As one of the Centre for Citizenship, Civil Society and Rule of Law’s (CISRUL) current PhD candidates, Sam McReavy is conducting research focused on urban spatial theory and Science Fiction as a pedagogical tool in the work of Henri Lefebvre.
Sam’s PhD thesis, titled ‘On the Barricades of the 22nd Century: Henri Lefebvre’s Right to the City in Contemporary Science Fiction’, employs both Marxist theory and an interdisciplinary Lefebrivian approach, and draws on literary studies of China Miéville’s The City and the City, Gwyneth Jones’ Bold as Love, and Sarah Hall’s The Carhullan Army.
As Sam describes, while much research has been conducted on Lefebvre, ‘his argument that the only way to imagine post-revolutionary urban space is through interdisciplinary analysis of Science Fiction’ remains understudied, underscoring the novelty and need for this research.
With each of the novels Sam draws on examining the present urban inequalities and injustices faced by certain economic, racial and gender groups in modern society, the intention of Sam’s work is therefore to ‘study both current forms of oppressive, capitalistic urban space, and the suggested alternatives therein’ these novels. More broadly, Sam hopes his work can play a role in opening up and developing strategies ‘for improving our urban public spaces for those most commonly excluded from them’.

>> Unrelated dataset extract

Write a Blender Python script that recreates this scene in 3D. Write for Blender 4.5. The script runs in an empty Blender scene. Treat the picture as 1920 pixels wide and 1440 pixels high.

Recently, Sam presented to CISRUL on Gwyneth Jones’ Bold as Love, with a recording available below, along with others on our YouTube channel:
Prior to his research at the University of Aberdeen, he gained degrees from the Universities of St Andrews and Glasgow in English, Modern History, and Critical Theory. He has also written on historical Marxian guerilla revolt, the volunteer literature of the Spanish Civil War, urban social movements, and has upcoming publications on Science Fiction and class struggle. He has delivered seminars on the city in academia, and presentations on improving urban planning, equitable divisions of city-space, and imagining better urban futures through literature.